Particolare, ma di pregio, è una piccola tela della Madonna della Concezione, nella chiesetta di Odeno, attribuita a Pietro Ricchi, detto il Lucchese; al di là della attribuzione, ragionata, colpisce a tutt’oggi il fatto della qualità pittorica degli autori, ben rappresentati in quel tempietto anche nella pala di S. Apollonio dell’altar maggiore e in quella, ad Avenone, di S. Bartolomeo (1670), entrambe di Giovanni Battista Bonomino, che si esprimeva, pur rifacendosi al colorismo veneto, con una individuale ed autorevole interpretazione.
Si tendeva ad essere eclettici, espressivi, legati alle principali correnti artistiche, ma non esenti da particolarismi espressivi personali ed originali: il salodiano Abram Grisciani, nelle tele delle parrocchiali di Livemmo (altare della “comunità”) e di Avenone (parete di destra) ne era un singolare esempio.
Attratti dai compensi di facoltosi committenti, accanto ai santi delle tradizionali devozioni, si dipingeva un mondo di devoti, ritratti appartenenti alla piccola aristocrazia economica locale che voleva imprimere un segno visibile della propria fede e nello stesso tempo della propria distinzione sociale.
Era Domenico Voltolini, nel primo Settecento, che lasciava anche nelle chiese perticarole un segno indelebile, distinto, nei movimenti e nel colore, nel gusto del particolare (di questo maestro risulta il Mombello nella parrocchiale di Levrange), così come nella grande raffinatezza e nello stesso tempo configurata robustezza dell’impianto scenico espresse nell’”Immacolata Concezione” di Ono Degno.
Tante volte si trattava di intere famiglie di pittori che si tramandavano la feconda attività artistica: il riferimento va ai Paglia, al padre Francesco, ai figli Antonio ed Angelo.
Antonio si connotava staccandosi dal classicismo del padre, come autore del realismo pacato, della semplicità di strutture ascensionali, di figure anche ieratiche ma popolane.
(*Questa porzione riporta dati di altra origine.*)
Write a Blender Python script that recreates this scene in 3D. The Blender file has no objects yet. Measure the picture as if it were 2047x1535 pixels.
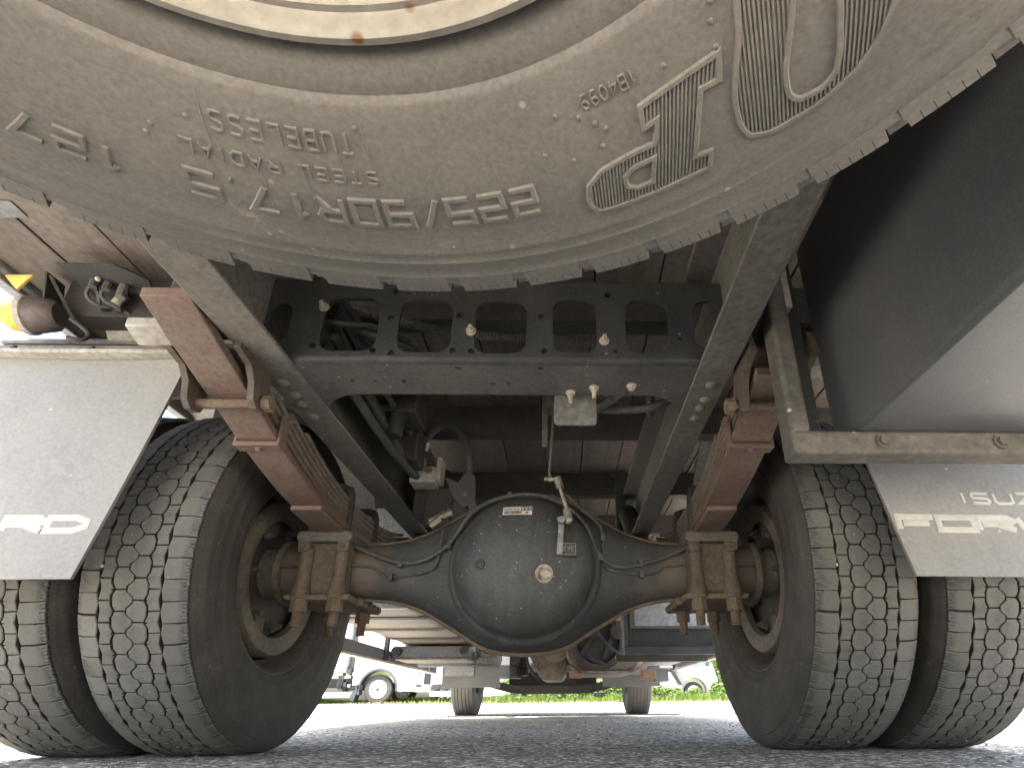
import bpy, bmesh, math, random
from math import sin, cos, pi, radians, hypot, atan2, sqrt
from mathutils import Vector, Matrix
random.seed(7)
C = bpy.context.scene.collection
sc = bpy.context.scene

# ------------------------------------------------------------------ camera
F_PX, CX, CY, W_PX = 1077.1, 1153.4, 965.4, 2047.0
YAW, PITCH, ROLL = -.026, .387, -.008
CAM = Vector((.110, 0, .103))
fw = Vector((-sin(YAW)*cos(PITCH), cos(YAW)*cos(PITCH), sin(PITCH)))
rt = Vector((cos(YAW), sin(YAW), 0)); up = rt.cross(fw)
r2 = rt*cos(ROLL)+up*sin(ROLL); u2 = up*cos(ROLL)-rt*sin(ROLL)
cd = bpy.data.cameras.new('camera'); cam = bpy.data.objects.new('camera', cd); C.objects.link(cam)
M = Matrix((r2, u2, -fw)).transposed().to_4x4(); M.translation = CAM
cam.matrix_world = M
cd.sensor_width = 36; cd.sensor_fit = 'HORIZONTAL'; cd.lens = F_PX/W_PX*36
cd.shift_x = -(CX-1023.5)/W_PX; cd.shift_y = (CY-767.5)/W_PX
cd.clip_start = .02; cd.clip_end = 2000
sc.camera = cam

# ------------------------------------------------------------------ sky, sun, exposure
SUN_EL, SUN_AZ = radians(72), radians(-165)      # azimuth from +y (truck front) towards +x
wd = bpy.data.worlds.new('World'); sc.world = wd; wd.use_nodes = True
nt = wd.node_tree; nt.nodes.clear()
sky = nt.nodes.new('ShaderNodeTexSky'); sky.sky_type = 'NISHITA'; sky.sun_disc = False
sky.sun_elevation = SUN_EL; sky.sun_rotation = SUN_AZ; sky.air_density = 1.2; sky.dust_density = 5.0; sky.ozone_density = .3
bg = nt.nodes.new('ShaderNodeBackground'); bg.inputs[1].default_value = .125
out = nt.nodes.new('ShaderNodeOutputWorld')
nt.links.new(sky.outputs[0], bg.inputs[0]); nt.links.new(bg.outputs[0], out.inputs[0])
sd = bpy.data.lights.new('sun', 'SUN'); sd.energy = 5.0; sd.angle = radians(.5); sd.color = (1, .965, .905)
sun = bpy.data.objects.new('sun', sd); C.objects.link(sun)
sdir = Vector((sin(SUN_AZ)*cos(SUN_EL), cos(SUN_AZ)*cos(SUN_EL), sin(SUN_EL)))
sun.rotation_euler = sdir.to_track_quat('Z', 'Y').to_euler(); sun.location = (0, 0, 30)
vs = sc.view_settings; vs.view_transform = 'Standard'; vs.look = 'None'; vs.gamma = 1; vs.use_curve_mapping = False
vs.exposure = 2.92
sc.cycles.use_denoising = True
sc.cycles.max_bounces = 8; sc.cycles.diffuse_bounces = 8

# ------------------------------------------------------------------ materials
MATS = {}
def mat(name, base, dust=None, amt=.45, scale=5, rough=.7, metal=0, bump=.15, bscale=90, spec=None, specks=0, speck_col=(.5,.47,.4),
        speck_scale=45, streak=None, edge=None, edge_amt=.5, coat=0, vary=.35, scuff=None, island=0):
    if name in MATS: return MATS[name]
    m = bpy.data.materials.new(name); m.use_nodes = True; MATS[name] = m
    n = m.node_tree; N = n.nodes; L = n.links
    b = N['Principled BSDF']
    b.inputs['Roughness'].default_value = rough; b.inputs['Metallic'].default_value = metal
    if spec is not None: b.inputs['Specular IOR Level'].default_value = spec
    if coat: b.inputs['Coat Weight'].default_value = coat; b.inputs['Coat Roughness'].default_value = .25
    tc = N.new('ShaderNodeTexCoord'); vec = tc.outputs['Object']
    if streak:
        mp = N.new('ShaderNodeMapping'); mp.inputs['Scale'].default_value = streak; L.new(vec, mp.inputs[0]); svec = mp.outputs[0]
    else: svec = vec
    def noise(sc_, det=6, v=vec, rg=.6):
        x = N.new('ShaderNodeTexNoise'); x.inputs['Scale'].default_value = sc_; x.inputs['Detail'].default_value = det
        x.inputs['Roughness'].default_value = rg; L.new(v, x.inputs['Vector']); return x.outputs['Fac']
    def ramp(v, a, c_, lo=0, hi=1):
        r = N.new('ShaderNodeMapRange'); r.inputs['From Min'].default_value = a; r.inputs['From Max'].default_value = c_
        r.inputs['To Min'].default_value = lo; r.inputs['To Max'].default_value = hi; L.new(v, r.inputs['Value']); return r.outputs[0]
    def mix(f, a, c_, mode='MIX'):
        x = N.new('ShaderNodeMix'); x.data_type = 'RGBA'; x.blend_type = mode
        for s, v in ((0, f), (6, a), (7, c_)):
            if isinstance(v, tuple): x.inputs[s].default_value = v+(1,) if len(v) == 3 else v
            elif isinstance(v, (int, float)): x.inputs[s].default_value = v
            else: L.new(v, x.inputs[s])
        return x.outputs[2]
    col = base+(1,)
    if dust:
        f = ramp(noise(scale, 8, svec, .65), .5-amt*.55, .5-amt*.55+.42)
        col = mix(f, base, dust)
    fine = noise(bscale, 4)
    v2 = N.new('ShaderNodeMapRange'); v2.inputs['From Min'].default_value = .25; v2.inputs['From Max'].default_value = .75
    v2.inputs['To Min'].default_value = 1-vary; v2.inputs['To Max'].default_value = 1+vary; L.new(fine, v2.inputs['Value'])
    cb = N.new('ShaderNodeCombineColor')
    for i in range(3): L.new(v2.outputs[0], cb.inputs[i])
    col = mix(1.0, col, cb.outputs[0], 'MULTIPLY')
    if island:
        gi = N.new('ShaderNodeNewGeometry'); mi = N.new('ShaderNodeMapRange'); mi.inputs['To Min'].default_value = 1-island; mi.inputs['To Max'].default_value = 1+island; L.new(gi.outputs['Random Per Island'], mi.inputs['Value'])
        ci = N.new('ShaderNodeCombineColor')
        for i in range(3): L.new(mi.outputs[0], ci.inputs[i])
        col = mix(1.0, col, ci.outputs[0], 'MULTIPLY')
    if edge:
        g = N.new('ShaderNodeNewGeometry'); e = ramp(g.outputs['Pointiness'], .51, .58, 0, edge_amt)
        col = mix(e, col, edge)
    if specks:
        vo = N.new('ShaderNodeTexVoronoi'); vo.inputs['Scale'].default_value = speck_scale; L.new(vec, vo.inputs['Vector'])
        d = ramp(vo.outputs['Distance'], .10, .18, 1, 0)
        sp = N.new('ShaderNodeSeparateColor'); L.new(vo.outputs['Color'], sp.inputs[0])
        gt = N.new('ShaderNodeMath'); gt.operation = 'LESS_THAN'; gt.inputs[1].default_value = specks; L.new(sp.outputs[0], gt.inputs[0])
        mu = N.new('ShaderNodeMath'); mu.operation = 'MULTIPLY'; L.new(d, mu.inputs[0]); L.new(gt.outputs[0], mu.inputs[1])
        col = mix(mu.outputs[0], col, speck_col)
    if scuff:
        sf = ramp(noise(16, 12, vec, .80), .58, .68, 0, .75); sg = ramp(noise(5, 3, vec), .50, .60)
        mu = N.new('ShaderNodeMath'); mu.operation = 'MULTIPLY'; L.new(sf, mu.inputs[0]); L.new(sg, mu.inputs[1]); col = mix(mu.outputs[0], col, scuff)
    if isinstance(col, tuple): b.inputs['Base Color'].default_value = col
    else: L.new(col, b.inputs['Base Color'])
    if bump:
        bp = N.new('ShaderNodeBump'); bp.inputs['Strength'].default_value = bump; bp.inputs['Distance'].default_value = .004
        L.new(fine, bp.inputs['Height']); L.new(bp.outputs[0], b.inputs['Normal'])
    rr = N.new('ShaderNodeMapRange'); rr.inputs['To Min'].default_value = max(0, rough-.12); rr.inputs['To Max'].default_value = min(1, rough+.12)
    L.new(noise(scale*3, 4), rr.inputs['Value']); L.new(rr.outputs[0], b.inputs['Roughness'])
    return m

m_cover = mat('axle_cover_grey', (.026, .031, .033), (.070, .071, .067), .42, 3.2, .6, bump=.12, bscale=130, specks=.22, speck_col=(.28,.27,.24), speck_scale=70, streak=(6,1,1.1))
BEIGE = (.20, .175, .135)
m_spare = mat('spare_rubber', (.138, .129, .115), (.198, .183, .157), .42, 5, .80, bump=.13, bscale=300, specks=.10, speck_col=(.34,.30,.23), speck_scale=70, vary=.22, scuff=(.40,.35,.27))
m_spare_letter = mat('spare_letter_rubber', (.152, .142, .124), (.212, .196, .166), .45, 9, .8, bump=.15, bscale=220, vary=.2)
m_tread = mat('tread_rubber', (.054, .055, .054), (.108, .108, .102), .46, 14, .85, bump=.35, bscale=260, edge=(.19,.18,.155), edge_amt=.45, vary=.35, island=.16, specks=.05, speck_col=(.24,.22,.18), speck_scale=60)
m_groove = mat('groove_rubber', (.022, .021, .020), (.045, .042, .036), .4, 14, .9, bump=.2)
m_wall = mat('sidewall_rubber', (.040, .036, .032), (.080, .071, .060), .42, 9, .8, bump=.2, bscale=200, specks=.06, speck_col=(.13,.115,.09), vary=.3)
m_rim = mat('rim_brown', (.050, .043, .036), (.105, .088, .068), .5, 12, .75, bump=.2, bscale=140)
m_drum = mat('drum_brown', (.085, .072, .057), (.150, .128, .100), .5, 10, .8, bump=.25)
m_rimsilver = mat('rim_silver', (.33, .315, .27), (.25, .22, .17), .40, 9, .5, metal=.2, bump=.15, bscale=120, specks=.62, speck_col=(.17,.085,.035), speck_scale=42, vary=.18, scuff=(.26,.14,.07))
m_rail = mat('rail_dusty', (.098, .093, .084), (.162, .150, .128), .55, 6, .78, bump=.15, streak=(1,.4,1))
m_black = mat('frame_black', (.022, .023, .025), (.052, .050, .046), .42, 9, .6, bump=.18, bscale=160, specks=.08, speck_col=(.22,.2,.17), speck_scale=60)
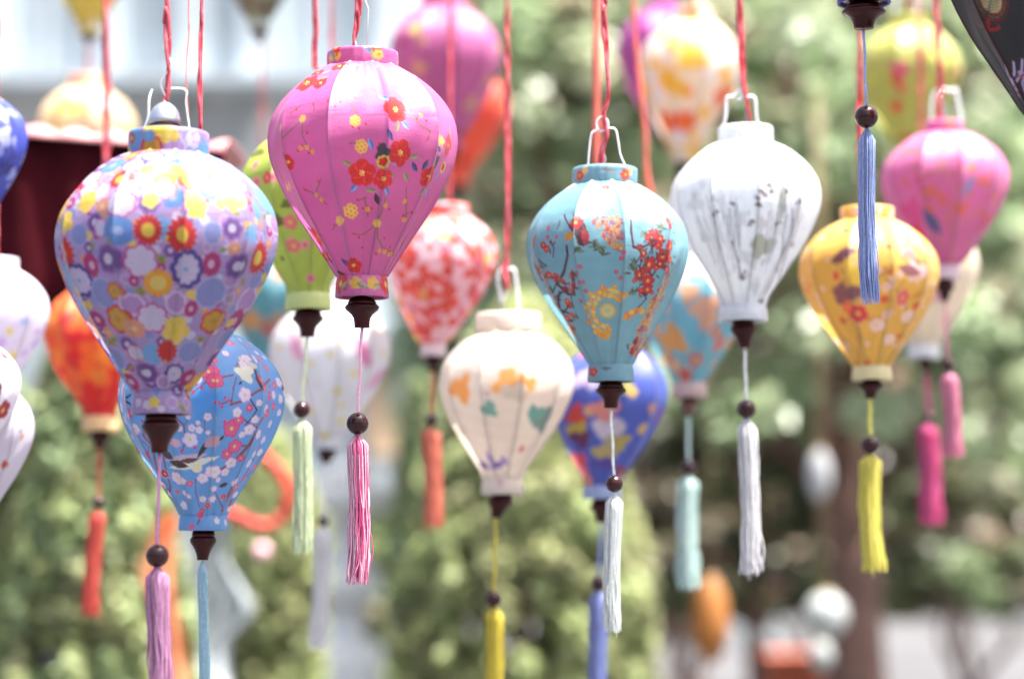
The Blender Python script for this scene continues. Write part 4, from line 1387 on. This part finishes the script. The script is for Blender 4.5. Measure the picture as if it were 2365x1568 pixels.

Nella settecentesca parrocchiale di Belprato, lasciava la sua firma nel 1740 nella pala dell’altar maggiore (la Vergine col Bambino e S. Antonio abate) con una un linguaggio di forte devozione e di centrato impatto emozionale.
Ma era Pietro Scalvini che imprimeva al Settecento pittorico perticarolo (e bresciano) quella “bellezza fragile e un poco manierata per la quale i volti ed i corpi delle sue figure hanno il profumo d’una delicata giovinezza muliebre e le espressioni sono addolcite in teneri sottintesi”.
Così secondo Bruno Passamani (1964).
Parole che diventavano veritiere in quella tela, del 1751, dell’altare della Madonna del Rosario di Livemmo, dove la dolcezza della sacra effigie trovava debito contorno in una raffinatissima soasa lignea, tra putti e fiori, gli uni scolpiti e gli altri dipinti, armonica composizione di raro e scenografico effetto.
Scalvini era presente anche nella parrocchiale di Ono Degno, in tele che, nella sua produzione quasi sterminata, assurgevano a modelli di estro decorativo e di foga pittorica.
Nella stessa parrocchiale, una delle più belle chiese valligiane, Paolo Corbellini, “figlio di Giacomo Antonio della Parrocchia di Laino Val d’Intelvi”, affrescava e stuccava, nel 1748, la volta, che diventava proposta decorativa sostitutiva, in un gioco di illusioni visive, alla scultura, alla decorazione marmorea e agli intarsi lignei.
Queste opere, di vigore e di apertura al dibattito europeo delle varie Accademie, trascinavano nell’agone artistico anche pittori valligiani. Francesco Noventa, da Gavardo, firmava, nel 1754, la pala dell’altare di S. Luigi nella parrocchiale di Belprato, dove, a memoria scritta (1853) di Pietro Zani “vi erano altre stimabili pitture che lungo sarebbe enumerarle tutte”.
La parrocchiale dei SS. Martino e Rocco, a Levrange, offre all’analisi storico-artistica l’ancora poco noto Rizzardo Locatelli (una sorpresa) nella sua opera prettamente manierista “S. Sebastiano tra i SS. Fabiano e Rocco”; la tela risulta essere di un raffinato cromatismo, accostabile senz’altro a produzioni pittoriche di area centro-italiana (L. P. Gnaccolini, 2002).
I borghi di Bagolino, di Preseglie, di Mura, ecc., in Valle Sabbia, attraevano artisti di dichiarata fama.
Erano, per lo più, gli stessi che operavano nella Pertica.
Si evidenziano i casi di Camillo Rama e Gian Giacomo Barbello (“Crocifissione santi”, 1633) a Villa Mattina di Ono Degno, del già citato Lucchese ad Odeno, di Ottavio Amigoni (foltissima la sua produzione in Brescia) che versatilmente dipingeva (attribuzione ragionata) i “Misteri del Rosario” dell’omonima pala nella chiesa di S. Zenone ad Ono Degno.
Insomma, un composito patrimonio nei nostri borghi montani, per lo più inaspettato, che merita di essere posto all’attenzione.
Non si tratta che di alcuni esempi tra le innumerevoli relazioni possibili, tra gli intrecci offerti da una abbondante sequenza di capolavori.